About me

A little bit about me

I’m the author of the Sally Mellors adventures and the Prince Wulfstan books.

Ever since I first saw James Burke’s wonderful Connections series, I’ve been fascinated by the way a single new idea can change the course of history. The more I learned, the more intrigued I became about how some ideas stuck while others initially sank without trace, only to resurface perhaps hundreds of years later to change everything. The first Prince Wulfstan book, In Two Minds, explores this idea not just by introducing new ideas into a medieval society, but by showing just how difficult it would be to pull that off in practice.

I’m equally fascinated by the justice system. People expect it to be fair, which is why we allow it to resolve our disputes instead of simply taking revenge ourselves. But watch an individual case play out in court and it can seem more like a high stakes game between lawyers than the pursuit of absolute truth. And if you think it’s a game, do you still accept the result if you lose? Is that still justice? At what point will a perfectly normal, perfectly decent person snap, and what happens when they do? Is it possible to plunge into the darkness of revenge and remain the normal, decent, happy person you were before you started? Enter Sally Mellors, who’s going to give it a damned good try in A Thoughtful Woman.

I live on a small farm where I fit in my writing alongside fighting the blackberry, and trying to convince the quadbike that killing its rider isn’t a core part of its job description.

What I enjoy as a writer

I love the moment when an idea jumps out at me. The trick then is to catch it, because I could be dreaming in bed, walking the hills, trying not to kill myself on the quad bike… Anywhere in fact, except in front of the computer. Obviously. Slowly the whole thing coalesces and I begin to write it down, fleshing out the gaps, understanding why these people do what they do. I’m the first person in the world to “hear” their story, and I get to write it. That’s exciting! It’s what Terry Pratchett called “The Valley Filled With Clouds” technique and it’s huge fun.

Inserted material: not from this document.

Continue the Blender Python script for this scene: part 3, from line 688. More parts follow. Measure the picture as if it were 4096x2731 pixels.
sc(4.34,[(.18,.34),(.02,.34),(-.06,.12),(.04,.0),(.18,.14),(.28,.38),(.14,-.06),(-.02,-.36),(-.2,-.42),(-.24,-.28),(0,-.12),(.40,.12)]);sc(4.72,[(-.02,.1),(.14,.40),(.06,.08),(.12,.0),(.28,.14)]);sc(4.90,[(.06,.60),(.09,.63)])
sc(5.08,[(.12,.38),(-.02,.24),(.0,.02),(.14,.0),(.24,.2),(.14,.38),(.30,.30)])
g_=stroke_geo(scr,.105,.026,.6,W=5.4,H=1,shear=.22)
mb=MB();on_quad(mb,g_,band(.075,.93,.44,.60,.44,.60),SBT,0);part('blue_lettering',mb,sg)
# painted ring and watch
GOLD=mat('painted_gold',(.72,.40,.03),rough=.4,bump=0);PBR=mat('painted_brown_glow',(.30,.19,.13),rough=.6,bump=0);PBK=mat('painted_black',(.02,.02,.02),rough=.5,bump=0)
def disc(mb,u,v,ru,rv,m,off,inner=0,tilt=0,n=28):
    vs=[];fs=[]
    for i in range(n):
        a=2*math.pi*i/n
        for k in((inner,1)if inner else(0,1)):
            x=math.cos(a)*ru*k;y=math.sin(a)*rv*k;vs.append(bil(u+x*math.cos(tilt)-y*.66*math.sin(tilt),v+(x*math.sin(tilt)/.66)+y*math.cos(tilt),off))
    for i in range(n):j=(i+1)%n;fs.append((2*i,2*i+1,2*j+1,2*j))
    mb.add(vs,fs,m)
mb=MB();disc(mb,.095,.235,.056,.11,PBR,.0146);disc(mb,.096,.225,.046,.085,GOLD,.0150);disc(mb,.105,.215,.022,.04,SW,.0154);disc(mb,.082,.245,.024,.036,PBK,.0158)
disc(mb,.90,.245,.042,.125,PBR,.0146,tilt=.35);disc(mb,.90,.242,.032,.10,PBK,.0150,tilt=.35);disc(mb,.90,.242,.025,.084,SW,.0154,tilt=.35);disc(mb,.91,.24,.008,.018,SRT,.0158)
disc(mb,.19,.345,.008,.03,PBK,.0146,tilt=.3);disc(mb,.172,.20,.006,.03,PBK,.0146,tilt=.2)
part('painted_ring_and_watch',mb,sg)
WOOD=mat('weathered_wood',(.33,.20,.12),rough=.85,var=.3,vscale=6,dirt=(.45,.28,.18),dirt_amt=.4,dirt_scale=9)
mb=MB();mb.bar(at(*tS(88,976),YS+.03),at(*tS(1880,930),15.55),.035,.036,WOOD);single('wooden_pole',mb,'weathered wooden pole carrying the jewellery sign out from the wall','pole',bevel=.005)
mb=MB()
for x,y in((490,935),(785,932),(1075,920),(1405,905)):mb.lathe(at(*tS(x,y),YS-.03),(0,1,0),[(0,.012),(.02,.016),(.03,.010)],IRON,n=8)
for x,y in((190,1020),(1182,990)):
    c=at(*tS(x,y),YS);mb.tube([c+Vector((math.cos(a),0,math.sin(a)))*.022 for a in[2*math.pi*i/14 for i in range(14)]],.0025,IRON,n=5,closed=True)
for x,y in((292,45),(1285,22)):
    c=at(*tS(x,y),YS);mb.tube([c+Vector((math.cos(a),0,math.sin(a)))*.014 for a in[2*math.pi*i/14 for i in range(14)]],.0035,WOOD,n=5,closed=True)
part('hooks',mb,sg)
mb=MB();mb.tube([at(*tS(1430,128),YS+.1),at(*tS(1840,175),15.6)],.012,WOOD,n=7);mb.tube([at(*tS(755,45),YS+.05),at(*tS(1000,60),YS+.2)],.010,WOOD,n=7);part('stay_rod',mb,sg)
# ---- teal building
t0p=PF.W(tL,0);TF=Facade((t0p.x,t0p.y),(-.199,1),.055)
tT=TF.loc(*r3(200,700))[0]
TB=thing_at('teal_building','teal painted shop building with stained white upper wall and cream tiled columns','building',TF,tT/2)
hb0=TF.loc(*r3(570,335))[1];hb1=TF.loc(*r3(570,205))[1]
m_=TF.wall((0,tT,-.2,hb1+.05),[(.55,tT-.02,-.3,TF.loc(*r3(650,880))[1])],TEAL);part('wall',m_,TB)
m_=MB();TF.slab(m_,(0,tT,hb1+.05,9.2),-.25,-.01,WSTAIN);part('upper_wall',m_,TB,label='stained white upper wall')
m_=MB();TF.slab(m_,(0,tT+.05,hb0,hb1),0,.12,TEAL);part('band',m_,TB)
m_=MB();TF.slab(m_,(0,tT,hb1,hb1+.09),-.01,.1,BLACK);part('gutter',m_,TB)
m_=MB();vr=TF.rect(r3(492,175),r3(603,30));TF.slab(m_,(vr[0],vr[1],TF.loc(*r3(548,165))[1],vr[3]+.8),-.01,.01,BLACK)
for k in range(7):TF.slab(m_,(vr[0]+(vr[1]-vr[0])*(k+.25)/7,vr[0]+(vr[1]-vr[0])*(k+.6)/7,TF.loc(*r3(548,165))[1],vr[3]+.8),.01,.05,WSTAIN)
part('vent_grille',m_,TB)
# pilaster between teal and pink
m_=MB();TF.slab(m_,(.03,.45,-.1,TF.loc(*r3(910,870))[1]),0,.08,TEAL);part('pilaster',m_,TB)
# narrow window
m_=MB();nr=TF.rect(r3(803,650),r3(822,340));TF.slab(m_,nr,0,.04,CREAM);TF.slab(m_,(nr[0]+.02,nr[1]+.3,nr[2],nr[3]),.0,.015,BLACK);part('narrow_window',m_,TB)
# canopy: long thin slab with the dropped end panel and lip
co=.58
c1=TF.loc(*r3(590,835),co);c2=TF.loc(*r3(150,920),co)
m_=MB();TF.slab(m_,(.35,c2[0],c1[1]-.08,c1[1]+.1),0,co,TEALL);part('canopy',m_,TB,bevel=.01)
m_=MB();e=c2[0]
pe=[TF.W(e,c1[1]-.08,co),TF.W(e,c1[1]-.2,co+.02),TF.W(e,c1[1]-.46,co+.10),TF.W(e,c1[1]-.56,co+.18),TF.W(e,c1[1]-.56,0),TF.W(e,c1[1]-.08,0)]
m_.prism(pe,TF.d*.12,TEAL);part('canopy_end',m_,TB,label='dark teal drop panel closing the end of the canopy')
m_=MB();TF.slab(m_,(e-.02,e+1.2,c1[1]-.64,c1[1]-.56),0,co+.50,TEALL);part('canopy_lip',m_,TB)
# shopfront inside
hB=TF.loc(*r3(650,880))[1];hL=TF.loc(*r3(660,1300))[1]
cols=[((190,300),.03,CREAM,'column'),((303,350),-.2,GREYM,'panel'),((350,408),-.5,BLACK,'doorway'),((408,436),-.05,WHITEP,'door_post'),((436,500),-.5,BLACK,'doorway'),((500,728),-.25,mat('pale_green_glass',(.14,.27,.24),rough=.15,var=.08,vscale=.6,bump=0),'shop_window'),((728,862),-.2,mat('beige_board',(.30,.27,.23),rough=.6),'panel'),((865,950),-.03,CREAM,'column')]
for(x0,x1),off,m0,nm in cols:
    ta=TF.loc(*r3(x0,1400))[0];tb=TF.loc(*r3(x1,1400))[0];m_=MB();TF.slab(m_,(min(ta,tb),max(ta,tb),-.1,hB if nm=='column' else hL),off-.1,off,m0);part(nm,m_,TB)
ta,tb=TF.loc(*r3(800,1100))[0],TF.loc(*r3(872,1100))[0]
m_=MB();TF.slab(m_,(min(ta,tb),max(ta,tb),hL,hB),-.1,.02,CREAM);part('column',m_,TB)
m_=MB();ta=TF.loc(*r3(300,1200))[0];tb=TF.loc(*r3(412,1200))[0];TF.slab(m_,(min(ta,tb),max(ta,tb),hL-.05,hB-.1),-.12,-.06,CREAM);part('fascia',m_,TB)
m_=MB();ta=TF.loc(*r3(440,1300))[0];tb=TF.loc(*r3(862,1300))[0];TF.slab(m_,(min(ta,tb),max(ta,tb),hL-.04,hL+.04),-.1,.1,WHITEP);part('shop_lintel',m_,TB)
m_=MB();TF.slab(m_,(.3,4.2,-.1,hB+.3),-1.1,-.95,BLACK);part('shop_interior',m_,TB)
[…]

I also love the research needed to make my fictional worlds as real as possible. It could be learning about the first mountain bikes, or exactly how medieval clothes were made and worn, or the limitations of police radios, or how to blow glass, draw wire, or a thousand other things. I learn new stuff every single day, and that’s fun too.

What I try to achieve

First and foremost I want to entertain, to make you want to turn that next page instead of doing whatever it is you should be doing! I also want you to enjoy the journey. Even in their darkest moments, I like my books to have an underlying vein of humour that will make you smile, or even laugh. There’s nothing wrong with dark, gritty tales, redolent with unrelenting misery. They’re just not what I want to write. I want you to finish my books and return to the world with a spring in your step.